The New York Times said the final legislation was expected to impose stringent taxpayer protections, including stock warrants that would give the government an equity stake in the three companies, new limits on executive pay and a ban on stock dividends while the loans are outstanding. One proposal would require the auto companies to seek government approval for any business transaction of $25m or more.

Once a bill offering aid to the industry is completed by Congressional Democrats and the White House, it would still need the approval of some senate Republicans, the NYT added, noting that Michigan Republican senatot Carl Levin, one of the auto industry's biggest supporters, had said on Sunday it was uncertain whether the plan would win the 60 votes needed to advance in the senate.

Sessions told CBS he didn't like the idea of a federal government auto industry supervisor.

"I am uneasy about the federal government telling these companies what they've got to do to be successful.
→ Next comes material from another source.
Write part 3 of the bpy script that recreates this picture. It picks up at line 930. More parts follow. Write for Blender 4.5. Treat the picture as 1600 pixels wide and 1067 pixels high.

They're the experts at it, not the federal government."

He also said on the programme that Congress was having "buyer's remorse" over its handing over of the bailout package to Treasury Secretary Henry Paulson.

"The idea that this senate, in a panic mode before the election, would give one man $700bn to allocate amongst his friends on Wall Street as he chooses, with virtually no oversight whatsoever, is just breathtaking to me. And I think we're having some buyer's remorse on that."